## Prompt
Search the records for "with". Copy every line where it appears.

(Collection entries)

++++++

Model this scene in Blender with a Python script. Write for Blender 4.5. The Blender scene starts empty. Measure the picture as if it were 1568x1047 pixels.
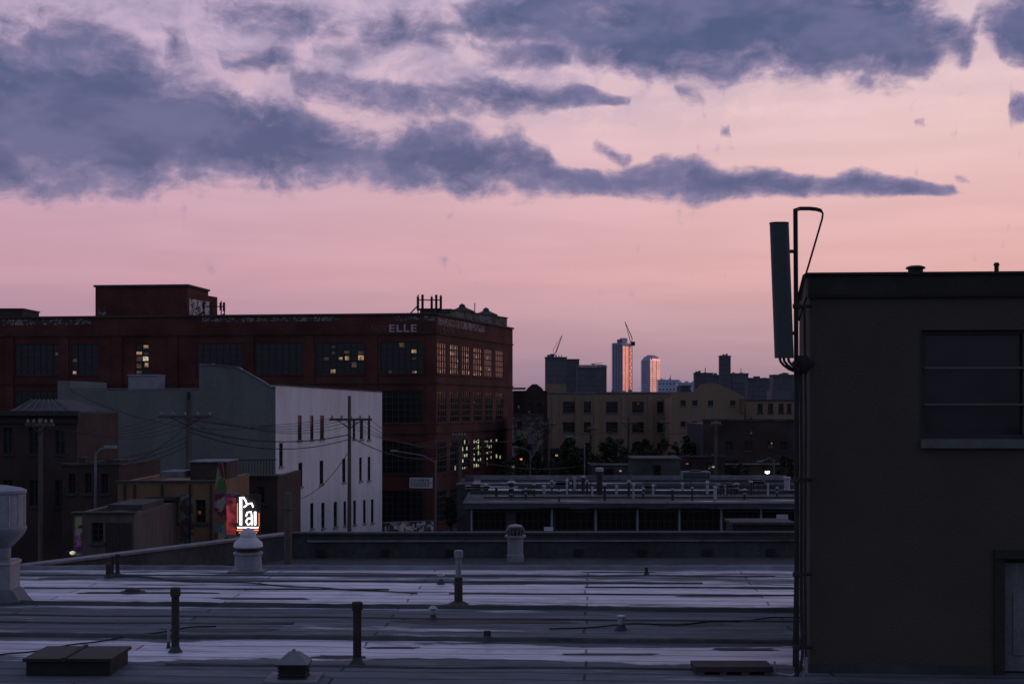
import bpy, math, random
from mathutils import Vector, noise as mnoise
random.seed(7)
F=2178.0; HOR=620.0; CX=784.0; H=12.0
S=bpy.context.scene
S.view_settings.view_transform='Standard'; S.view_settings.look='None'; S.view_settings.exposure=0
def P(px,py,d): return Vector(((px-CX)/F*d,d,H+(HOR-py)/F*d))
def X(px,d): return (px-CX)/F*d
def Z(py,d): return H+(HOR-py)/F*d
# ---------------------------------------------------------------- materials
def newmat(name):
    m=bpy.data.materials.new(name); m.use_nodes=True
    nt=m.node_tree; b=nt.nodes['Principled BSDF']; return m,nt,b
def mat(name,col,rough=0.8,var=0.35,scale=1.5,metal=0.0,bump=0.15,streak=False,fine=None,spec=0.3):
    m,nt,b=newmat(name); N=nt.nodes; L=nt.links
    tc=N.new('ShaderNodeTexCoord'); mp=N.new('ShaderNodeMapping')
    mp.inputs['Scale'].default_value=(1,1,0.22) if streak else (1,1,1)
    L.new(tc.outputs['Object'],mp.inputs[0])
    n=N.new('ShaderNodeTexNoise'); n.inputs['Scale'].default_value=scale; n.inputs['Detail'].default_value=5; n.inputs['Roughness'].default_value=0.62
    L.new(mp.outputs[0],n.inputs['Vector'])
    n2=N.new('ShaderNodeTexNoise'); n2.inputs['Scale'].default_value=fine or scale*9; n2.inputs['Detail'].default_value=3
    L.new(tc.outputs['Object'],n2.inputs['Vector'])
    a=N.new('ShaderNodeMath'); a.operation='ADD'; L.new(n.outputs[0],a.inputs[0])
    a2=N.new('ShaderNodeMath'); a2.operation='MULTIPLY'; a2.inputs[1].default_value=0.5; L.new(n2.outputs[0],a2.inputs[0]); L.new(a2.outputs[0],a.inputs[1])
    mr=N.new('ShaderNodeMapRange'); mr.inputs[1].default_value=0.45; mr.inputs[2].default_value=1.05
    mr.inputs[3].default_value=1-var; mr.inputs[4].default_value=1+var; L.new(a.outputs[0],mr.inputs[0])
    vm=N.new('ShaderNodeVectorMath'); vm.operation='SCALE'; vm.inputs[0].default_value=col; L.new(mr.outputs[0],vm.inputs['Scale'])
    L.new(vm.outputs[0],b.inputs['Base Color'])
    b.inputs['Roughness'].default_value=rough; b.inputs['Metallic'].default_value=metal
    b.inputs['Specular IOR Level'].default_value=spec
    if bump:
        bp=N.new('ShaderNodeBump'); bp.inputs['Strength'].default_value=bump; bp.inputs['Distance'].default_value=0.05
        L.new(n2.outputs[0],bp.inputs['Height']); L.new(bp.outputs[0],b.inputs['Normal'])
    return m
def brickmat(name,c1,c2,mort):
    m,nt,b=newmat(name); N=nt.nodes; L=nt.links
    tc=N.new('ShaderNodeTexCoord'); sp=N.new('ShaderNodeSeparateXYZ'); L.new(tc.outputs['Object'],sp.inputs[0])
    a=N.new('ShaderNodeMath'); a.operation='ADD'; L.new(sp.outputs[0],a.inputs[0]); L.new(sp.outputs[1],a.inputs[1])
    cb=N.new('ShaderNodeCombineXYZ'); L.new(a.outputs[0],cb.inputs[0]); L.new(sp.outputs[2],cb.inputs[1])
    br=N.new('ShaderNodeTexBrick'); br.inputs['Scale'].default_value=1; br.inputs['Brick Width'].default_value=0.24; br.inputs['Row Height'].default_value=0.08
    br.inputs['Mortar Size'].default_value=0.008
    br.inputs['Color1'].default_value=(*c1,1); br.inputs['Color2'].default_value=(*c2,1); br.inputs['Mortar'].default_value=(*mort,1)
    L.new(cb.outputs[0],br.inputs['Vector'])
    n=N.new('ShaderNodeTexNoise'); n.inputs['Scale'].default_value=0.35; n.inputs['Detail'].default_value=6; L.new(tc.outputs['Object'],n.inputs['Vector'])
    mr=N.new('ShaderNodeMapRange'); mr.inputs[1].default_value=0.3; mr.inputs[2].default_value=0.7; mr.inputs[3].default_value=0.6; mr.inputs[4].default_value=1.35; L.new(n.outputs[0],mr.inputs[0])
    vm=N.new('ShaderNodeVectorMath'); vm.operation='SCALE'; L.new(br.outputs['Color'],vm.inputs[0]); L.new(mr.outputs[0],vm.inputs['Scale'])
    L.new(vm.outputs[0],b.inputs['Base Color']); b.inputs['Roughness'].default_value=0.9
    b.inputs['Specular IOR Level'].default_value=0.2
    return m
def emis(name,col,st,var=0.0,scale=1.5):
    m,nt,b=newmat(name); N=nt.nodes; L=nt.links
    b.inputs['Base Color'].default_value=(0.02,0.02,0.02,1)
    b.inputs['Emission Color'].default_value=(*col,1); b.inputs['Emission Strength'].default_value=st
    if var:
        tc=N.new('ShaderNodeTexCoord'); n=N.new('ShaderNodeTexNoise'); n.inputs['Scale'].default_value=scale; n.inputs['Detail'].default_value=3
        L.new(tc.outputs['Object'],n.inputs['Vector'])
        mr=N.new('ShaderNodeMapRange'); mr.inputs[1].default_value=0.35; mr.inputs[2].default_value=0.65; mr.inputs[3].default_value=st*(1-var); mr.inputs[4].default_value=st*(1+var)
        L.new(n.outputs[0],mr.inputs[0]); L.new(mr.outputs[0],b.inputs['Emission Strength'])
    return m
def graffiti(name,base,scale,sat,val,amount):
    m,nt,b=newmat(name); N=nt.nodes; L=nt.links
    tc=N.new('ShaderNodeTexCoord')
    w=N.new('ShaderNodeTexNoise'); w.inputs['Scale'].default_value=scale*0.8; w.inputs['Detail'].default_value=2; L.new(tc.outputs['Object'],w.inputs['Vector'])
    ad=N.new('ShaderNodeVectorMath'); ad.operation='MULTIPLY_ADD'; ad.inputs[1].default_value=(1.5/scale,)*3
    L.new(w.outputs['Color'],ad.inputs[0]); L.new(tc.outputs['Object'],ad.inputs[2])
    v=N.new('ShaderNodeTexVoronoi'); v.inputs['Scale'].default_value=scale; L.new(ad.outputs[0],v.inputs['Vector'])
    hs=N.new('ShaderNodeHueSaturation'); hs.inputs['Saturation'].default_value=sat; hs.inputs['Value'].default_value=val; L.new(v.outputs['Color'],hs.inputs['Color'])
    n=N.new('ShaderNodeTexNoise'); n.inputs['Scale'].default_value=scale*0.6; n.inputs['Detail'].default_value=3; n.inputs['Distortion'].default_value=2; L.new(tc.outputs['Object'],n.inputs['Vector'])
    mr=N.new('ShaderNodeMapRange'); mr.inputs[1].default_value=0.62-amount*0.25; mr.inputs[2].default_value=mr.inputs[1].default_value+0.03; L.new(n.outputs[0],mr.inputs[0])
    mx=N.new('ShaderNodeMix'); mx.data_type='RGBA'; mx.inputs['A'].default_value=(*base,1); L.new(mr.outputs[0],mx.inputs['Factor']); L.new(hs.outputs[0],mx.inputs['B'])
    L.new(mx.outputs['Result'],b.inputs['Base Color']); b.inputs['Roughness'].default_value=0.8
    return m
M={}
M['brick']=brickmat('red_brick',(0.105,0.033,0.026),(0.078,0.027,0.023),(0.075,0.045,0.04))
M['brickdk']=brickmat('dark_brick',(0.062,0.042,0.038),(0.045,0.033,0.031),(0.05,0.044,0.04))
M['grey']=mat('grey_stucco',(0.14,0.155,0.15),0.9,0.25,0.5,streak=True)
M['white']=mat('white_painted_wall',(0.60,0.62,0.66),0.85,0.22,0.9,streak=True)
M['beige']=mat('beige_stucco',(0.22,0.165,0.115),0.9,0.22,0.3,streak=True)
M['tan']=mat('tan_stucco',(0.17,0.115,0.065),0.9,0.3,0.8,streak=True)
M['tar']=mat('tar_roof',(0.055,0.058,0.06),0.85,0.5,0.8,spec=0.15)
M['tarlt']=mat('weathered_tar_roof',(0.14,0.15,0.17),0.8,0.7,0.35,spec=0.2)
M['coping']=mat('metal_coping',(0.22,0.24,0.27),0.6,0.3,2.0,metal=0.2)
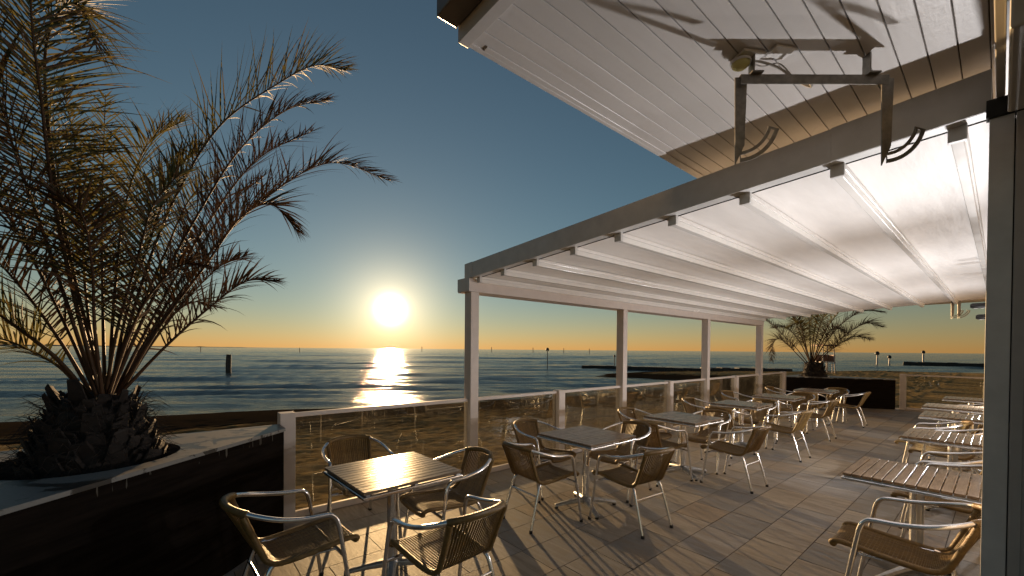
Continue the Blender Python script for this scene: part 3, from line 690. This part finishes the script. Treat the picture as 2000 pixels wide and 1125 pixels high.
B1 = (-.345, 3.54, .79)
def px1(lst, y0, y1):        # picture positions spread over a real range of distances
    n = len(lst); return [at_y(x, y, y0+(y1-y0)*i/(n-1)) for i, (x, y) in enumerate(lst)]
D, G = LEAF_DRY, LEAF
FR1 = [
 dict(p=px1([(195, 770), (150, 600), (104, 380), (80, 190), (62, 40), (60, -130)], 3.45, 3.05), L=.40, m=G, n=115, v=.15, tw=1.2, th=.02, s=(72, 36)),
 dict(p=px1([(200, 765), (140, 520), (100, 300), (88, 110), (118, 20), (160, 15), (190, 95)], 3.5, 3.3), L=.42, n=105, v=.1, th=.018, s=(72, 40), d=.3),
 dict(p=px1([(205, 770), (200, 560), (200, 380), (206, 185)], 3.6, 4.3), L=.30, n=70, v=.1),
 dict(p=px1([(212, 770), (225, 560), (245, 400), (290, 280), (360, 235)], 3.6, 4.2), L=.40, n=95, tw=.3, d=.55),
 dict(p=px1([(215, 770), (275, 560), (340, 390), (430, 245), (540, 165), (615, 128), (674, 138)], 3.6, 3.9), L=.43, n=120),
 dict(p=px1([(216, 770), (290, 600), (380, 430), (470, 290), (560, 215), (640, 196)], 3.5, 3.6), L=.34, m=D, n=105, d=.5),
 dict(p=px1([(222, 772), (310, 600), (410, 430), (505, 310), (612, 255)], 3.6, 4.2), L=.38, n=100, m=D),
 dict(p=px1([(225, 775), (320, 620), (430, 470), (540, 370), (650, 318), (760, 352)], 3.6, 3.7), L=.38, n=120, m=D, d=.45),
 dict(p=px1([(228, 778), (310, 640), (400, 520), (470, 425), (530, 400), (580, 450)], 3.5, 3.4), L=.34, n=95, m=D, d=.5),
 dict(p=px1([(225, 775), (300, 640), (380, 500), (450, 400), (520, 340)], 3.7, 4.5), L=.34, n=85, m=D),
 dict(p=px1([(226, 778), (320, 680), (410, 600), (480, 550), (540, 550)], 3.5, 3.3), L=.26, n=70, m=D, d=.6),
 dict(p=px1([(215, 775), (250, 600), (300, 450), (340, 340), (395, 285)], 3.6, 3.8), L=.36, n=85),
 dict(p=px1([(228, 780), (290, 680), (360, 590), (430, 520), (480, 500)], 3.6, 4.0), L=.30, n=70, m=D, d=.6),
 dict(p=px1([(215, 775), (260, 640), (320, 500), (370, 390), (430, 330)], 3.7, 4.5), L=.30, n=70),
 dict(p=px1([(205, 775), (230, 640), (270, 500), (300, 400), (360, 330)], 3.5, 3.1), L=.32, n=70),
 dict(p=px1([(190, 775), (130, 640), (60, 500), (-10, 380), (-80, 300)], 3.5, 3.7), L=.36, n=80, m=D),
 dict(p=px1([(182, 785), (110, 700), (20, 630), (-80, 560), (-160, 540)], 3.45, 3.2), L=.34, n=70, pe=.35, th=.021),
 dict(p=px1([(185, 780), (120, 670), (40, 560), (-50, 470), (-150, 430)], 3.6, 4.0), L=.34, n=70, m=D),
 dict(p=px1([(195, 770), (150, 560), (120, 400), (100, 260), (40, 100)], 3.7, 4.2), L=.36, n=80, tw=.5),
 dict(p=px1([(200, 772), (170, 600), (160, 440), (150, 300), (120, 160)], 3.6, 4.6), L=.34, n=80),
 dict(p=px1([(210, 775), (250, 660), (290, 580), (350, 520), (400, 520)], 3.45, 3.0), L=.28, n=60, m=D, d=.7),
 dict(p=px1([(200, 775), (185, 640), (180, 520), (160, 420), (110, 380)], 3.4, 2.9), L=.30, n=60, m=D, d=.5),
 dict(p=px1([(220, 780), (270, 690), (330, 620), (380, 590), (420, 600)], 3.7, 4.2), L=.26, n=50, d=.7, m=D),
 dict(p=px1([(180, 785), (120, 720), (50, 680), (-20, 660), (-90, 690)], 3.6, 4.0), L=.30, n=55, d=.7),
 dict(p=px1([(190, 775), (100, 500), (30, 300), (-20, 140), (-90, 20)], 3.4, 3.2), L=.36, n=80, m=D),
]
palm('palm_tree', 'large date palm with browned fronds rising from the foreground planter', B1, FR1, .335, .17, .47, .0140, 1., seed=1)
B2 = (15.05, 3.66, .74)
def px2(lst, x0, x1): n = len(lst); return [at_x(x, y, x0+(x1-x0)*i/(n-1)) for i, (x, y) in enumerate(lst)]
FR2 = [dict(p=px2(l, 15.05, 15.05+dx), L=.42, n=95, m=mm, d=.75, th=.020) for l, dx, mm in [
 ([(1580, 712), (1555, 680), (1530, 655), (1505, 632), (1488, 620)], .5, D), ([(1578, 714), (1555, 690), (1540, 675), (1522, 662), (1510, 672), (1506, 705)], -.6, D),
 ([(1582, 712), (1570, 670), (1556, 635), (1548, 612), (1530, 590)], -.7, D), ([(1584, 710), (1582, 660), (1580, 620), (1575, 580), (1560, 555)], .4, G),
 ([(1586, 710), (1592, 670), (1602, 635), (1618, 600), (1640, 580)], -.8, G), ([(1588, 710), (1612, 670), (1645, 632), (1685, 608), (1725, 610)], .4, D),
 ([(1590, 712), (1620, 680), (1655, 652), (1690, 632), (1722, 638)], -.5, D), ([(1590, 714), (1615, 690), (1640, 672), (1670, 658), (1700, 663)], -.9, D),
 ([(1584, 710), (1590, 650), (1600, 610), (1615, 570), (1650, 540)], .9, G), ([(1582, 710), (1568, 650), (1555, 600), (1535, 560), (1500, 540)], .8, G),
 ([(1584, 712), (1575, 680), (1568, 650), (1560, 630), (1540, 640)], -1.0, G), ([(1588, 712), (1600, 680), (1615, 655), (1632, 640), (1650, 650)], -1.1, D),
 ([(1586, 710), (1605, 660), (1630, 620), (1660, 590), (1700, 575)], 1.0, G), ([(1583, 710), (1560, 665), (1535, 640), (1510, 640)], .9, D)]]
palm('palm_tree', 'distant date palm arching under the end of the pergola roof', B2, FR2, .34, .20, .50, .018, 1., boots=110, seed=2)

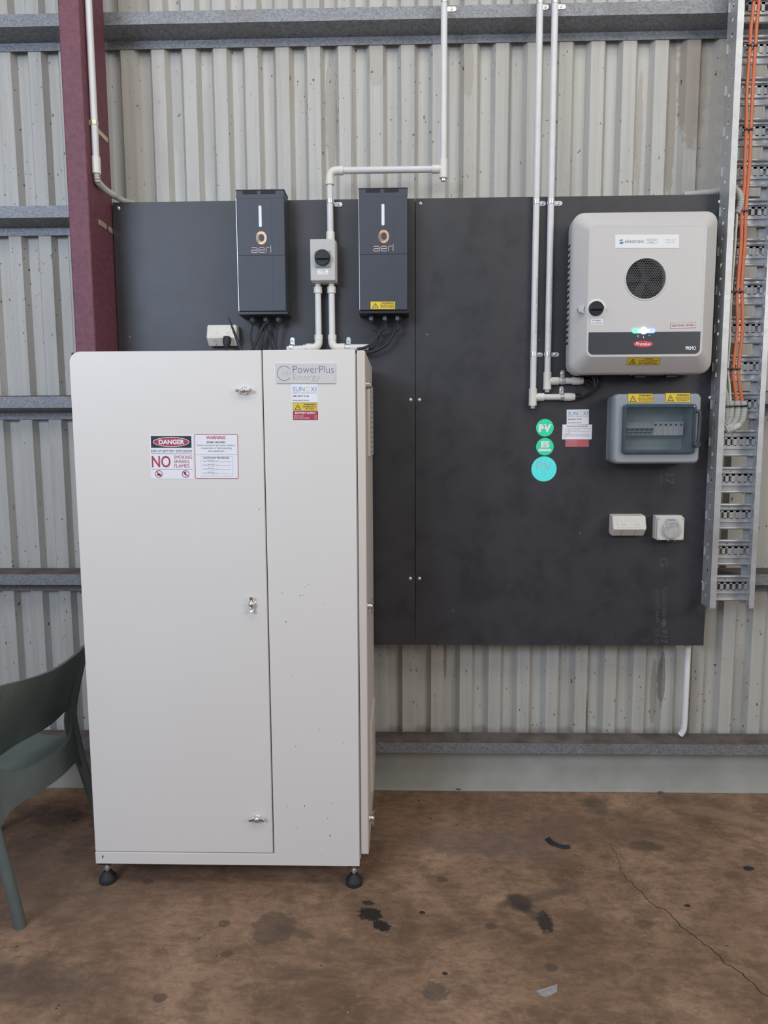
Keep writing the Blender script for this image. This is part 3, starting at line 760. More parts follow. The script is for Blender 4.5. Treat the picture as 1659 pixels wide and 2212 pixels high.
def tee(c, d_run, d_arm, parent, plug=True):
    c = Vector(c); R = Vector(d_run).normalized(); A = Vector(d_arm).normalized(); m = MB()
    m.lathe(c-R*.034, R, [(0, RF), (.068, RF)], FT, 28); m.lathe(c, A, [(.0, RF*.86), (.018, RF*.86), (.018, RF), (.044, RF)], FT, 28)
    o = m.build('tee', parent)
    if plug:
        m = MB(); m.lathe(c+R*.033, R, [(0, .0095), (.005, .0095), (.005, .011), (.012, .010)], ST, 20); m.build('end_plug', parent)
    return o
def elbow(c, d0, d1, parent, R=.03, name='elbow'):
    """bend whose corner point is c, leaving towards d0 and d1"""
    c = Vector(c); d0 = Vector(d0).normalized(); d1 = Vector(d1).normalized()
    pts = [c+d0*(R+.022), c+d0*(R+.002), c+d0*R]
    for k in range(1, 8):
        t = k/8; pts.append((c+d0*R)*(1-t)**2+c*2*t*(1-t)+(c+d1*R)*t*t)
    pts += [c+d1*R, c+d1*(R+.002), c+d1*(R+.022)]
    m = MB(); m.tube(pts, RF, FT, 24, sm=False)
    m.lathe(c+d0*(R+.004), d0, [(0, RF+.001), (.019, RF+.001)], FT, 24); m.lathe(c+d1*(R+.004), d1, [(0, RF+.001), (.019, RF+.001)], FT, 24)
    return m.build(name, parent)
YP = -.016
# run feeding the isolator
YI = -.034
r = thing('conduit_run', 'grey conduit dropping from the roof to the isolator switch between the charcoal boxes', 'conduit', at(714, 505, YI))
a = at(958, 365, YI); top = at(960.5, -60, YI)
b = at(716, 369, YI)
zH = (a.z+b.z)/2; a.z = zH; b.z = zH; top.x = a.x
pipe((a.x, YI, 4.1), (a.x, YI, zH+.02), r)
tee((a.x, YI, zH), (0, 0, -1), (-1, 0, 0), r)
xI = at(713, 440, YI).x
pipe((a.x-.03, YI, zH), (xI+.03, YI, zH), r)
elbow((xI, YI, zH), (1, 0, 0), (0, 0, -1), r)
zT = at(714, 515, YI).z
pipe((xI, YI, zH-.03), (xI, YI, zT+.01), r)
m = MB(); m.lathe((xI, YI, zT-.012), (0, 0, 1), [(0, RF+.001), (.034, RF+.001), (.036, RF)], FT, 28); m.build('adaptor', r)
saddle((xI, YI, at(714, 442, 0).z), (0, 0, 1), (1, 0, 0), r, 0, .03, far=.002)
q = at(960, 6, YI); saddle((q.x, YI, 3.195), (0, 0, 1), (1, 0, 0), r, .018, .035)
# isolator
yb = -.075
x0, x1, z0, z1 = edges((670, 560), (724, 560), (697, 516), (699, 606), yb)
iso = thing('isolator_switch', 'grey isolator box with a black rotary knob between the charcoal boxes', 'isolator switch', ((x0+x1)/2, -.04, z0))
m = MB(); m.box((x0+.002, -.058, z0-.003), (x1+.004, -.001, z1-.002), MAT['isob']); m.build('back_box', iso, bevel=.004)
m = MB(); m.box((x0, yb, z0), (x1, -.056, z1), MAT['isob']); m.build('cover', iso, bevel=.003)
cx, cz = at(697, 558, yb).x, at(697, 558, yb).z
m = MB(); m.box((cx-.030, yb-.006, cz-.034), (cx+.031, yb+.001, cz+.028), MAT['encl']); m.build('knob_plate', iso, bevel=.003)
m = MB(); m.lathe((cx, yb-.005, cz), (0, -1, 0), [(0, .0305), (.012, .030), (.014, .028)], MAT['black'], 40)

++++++

## Exercise output
Model this scene in Blender with a Python script. Write for Blender 4.5. The Blender scene starts empty. Measure the picture as if it were 1568x1047 pixels.
palm('palm_tree', 'large date palm with browned fronds rising from the foreground planter', B1, FR1, .335, .17, .47, .0140, 1., seed=1)
iso = thing('isolator_switch', 'grey isolator box with a black rotary knob between the charcoal boxes', 'isolator switch', ((x0+x1)/2, -.04, z0))